EXERCISE: Of the lines below, how many hold the string "scene"? Give only the number.

"""

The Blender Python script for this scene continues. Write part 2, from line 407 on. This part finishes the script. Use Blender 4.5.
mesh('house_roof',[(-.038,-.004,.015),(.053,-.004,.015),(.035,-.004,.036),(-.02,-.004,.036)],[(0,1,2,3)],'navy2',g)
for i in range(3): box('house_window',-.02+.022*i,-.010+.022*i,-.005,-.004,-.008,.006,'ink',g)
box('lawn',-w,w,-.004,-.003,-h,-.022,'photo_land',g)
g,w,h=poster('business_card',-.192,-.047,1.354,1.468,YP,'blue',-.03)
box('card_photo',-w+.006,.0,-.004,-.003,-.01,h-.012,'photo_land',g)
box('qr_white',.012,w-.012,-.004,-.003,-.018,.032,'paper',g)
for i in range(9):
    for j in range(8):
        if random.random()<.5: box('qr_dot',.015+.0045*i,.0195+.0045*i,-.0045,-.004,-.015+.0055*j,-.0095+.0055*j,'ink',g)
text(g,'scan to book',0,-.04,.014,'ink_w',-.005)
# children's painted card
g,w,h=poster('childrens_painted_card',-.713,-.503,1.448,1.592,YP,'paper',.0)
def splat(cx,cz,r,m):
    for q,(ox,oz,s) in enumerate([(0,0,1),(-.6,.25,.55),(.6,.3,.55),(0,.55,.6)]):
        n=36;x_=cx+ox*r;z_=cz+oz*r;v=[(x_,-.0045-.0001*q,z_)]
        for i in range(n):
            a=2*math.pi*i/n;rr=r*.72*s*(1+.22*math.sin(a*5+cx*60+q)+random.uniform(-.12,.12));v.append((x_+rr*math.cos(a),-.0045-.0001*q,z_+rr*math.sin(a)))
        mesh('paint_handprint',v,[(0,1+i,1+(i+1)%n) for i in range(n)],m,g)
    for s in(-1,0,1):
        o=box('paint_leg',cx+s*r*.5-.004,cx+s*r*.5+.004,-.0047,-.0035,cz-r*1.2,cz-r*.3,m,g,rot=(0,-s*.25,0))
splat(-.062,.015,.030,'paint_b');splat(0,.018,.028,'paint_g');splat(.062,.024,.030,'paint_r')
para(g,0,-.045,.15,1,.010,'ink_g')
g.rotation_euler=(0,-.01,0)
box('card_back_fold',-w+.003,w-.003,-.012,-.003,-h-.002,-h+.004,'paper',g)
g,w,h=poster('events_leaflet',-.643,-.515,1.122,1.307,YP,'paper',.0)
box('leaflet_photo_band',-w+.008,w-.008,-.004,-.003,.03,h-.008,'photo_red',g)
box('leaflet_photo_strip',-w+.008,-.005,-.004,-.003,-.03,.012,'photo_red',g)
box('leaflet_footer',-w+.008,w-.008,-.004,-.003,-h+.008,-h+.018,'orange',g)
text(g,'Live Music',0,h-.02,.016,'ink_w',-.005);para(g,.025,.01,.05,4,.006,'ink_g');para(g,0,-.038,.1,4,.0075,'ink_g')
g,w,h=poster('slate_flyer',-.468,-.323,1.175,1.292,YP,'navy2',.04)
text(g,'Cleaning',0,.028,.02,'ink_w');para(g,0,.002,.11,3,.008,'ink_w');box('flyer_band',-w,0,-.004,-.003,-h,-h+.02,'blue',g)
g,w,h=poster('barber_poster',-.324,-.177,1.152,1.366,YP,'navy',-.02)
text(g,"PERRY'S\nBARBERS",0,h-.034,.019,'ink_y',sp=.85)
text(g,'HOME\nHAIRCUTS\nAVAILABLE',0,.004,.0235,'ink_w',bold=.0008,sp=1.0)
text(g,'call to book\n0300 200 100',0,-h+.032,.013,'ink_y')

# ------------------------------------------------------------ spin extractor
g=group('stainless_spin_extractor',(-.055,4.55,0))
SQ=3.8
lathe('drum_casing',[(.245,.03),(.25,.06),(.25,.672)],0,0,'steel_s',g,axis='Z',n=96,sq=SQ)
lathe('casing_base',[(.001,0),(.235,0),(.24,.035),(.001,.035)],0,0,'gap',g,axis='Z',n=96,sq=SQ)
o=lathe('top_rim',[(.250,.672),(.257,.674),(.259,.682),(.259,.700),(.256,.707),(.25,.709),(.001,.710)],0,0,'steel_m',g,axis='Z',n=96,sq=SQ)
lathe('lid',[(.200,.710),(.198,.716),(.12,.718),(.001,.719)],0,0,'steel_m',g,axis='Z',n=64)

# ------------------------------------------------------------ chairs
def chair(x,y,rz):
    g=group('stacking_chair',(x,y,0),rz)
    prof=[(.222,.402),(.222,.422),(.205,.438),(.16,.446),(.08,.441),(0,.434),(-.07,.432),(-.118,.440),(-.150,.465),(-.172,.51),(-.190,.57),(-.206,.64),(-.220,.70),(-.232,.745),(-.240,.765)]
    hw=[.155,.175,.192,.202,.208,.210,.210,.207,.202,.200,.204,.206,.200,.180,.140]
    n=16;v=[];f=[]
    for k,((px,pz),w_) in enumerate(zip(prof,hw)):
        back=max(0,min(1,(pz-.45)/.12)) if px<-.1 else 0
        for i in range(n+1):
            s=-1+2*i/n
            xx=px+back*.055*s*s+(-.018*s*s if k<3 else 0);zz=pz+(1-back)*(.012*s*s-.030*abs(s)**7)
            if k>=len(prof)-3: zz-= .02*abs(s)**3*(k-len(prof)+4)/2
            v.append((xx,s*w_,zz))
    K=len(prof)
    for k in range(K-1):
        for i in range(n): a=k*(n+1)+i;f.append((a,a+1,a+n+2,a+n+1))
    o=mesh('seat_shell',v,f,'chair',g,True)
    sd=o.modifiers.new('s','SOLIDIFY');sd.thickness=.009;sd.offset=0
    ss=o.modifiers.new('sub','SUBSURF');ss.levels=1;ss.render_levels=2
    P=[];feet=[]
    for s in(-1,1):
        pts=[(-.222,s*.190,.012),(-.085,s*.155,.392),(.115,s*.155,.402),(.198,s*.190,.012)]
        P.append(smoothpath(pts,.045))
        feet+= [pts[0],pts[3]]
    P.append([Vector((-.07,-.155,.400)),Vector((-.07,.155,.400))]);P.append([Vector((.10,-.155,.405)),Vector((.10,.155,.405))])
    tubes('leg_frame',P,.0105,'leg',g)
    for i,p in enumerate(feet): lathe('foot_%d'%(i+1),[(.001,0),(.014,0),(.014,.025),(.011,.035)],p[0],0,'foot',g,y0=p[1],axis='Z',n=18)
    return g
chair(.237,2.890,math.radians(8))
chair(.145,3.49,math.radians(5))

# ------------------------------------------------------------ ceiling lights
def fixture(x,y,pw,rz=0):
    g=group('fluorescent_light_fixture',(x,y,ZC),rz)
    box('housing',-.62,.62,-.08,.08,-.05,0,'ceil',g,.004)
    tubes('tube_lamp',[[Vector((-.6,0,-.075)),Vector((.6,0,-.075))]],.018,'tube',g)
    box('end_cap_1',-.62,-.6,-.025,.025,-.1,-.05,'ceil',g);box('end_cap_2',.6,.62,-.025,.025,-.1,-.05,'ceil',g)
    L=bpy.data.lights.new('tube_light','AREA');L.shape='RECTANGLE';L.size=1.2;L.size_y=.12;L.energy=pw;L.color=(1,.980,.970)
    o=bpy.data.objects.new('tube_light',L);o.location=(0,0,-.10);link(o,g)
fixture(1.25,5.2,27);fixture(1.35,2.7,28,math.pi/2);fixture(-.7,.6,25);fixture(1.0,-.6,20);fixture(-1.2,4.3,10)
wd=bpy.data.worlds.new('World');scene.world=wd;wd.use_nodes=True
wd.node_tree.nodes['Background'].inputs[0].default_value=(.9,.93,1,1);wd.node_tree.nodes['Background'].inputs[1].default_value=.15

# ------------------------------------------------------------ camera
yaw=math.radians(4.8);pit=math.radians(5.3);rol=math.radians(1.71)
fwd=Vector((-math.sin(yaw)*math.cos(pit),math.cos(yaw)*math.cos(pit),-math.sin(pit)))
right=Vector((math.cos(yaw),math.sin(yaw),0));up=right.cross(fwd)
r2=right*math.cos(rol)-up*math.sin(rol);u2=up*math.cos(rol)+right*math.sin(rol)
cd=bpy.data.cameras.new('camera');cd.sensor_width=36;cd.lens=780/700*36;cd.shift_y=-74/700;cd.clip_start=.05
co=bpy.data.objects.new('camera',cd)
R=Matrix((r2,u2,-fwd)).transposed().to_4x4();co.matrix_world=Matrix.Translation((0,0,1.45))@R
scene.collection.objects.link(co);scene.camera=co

"""

EXERCISE RESPONSE: 3